"What's the bad news?"

“Listen, boss,” it began, “I’ve got good and bad news. The good news is that people love our new product’s taste. The bad news is that they don’t want to cook with it.”

This was the culmination of five years of work.

Mike Yurusek was on a mission. His agriculture business was fine, but he was wasting a lot of produce, forty percent some days. American consumers didn’t want misshapen, miscolored, or mishandled fruits or vegetables. These were plants, growing in nature, and they had to look, taste, and feel right.

Not only that, but his wife didn’t like them either. “Cooking takes too long,” she exclaimed, “I spent seven hours getting dinner ready.
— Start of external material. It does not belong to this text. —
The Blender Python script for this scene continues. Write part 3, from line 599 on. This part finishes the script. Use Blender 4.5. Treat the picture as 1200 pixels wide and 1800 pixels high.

Can’t you figure out a better way?”

At work, Mike convened a meeting. “Listen up,” he told his crew of engineers, farmers, and processing partners. “We’re wasting too much of our crop and the parts we end up with are too time-consuming for the average consumer. Let’s find a better way.”

This was the start of five years of work.

“Listen, boss,” Mike heard, “I’ve got good news and even better news.”

People loved the taste of the product and though they didn’t like cooking with it they loved snacking on it. Snacks, Mike knew, were a billion-dollar industry. Mike’s market was no longer produced, but snacks.

In 1985, Americans bought about six pounds of carrots each year. In 1986 they bought ten. Mike Yurusek, the inventor of baby carrots, made that happen. Today nearly three-fourths of all carrots sold are baby carrots, a product built for one thing but which found success in another.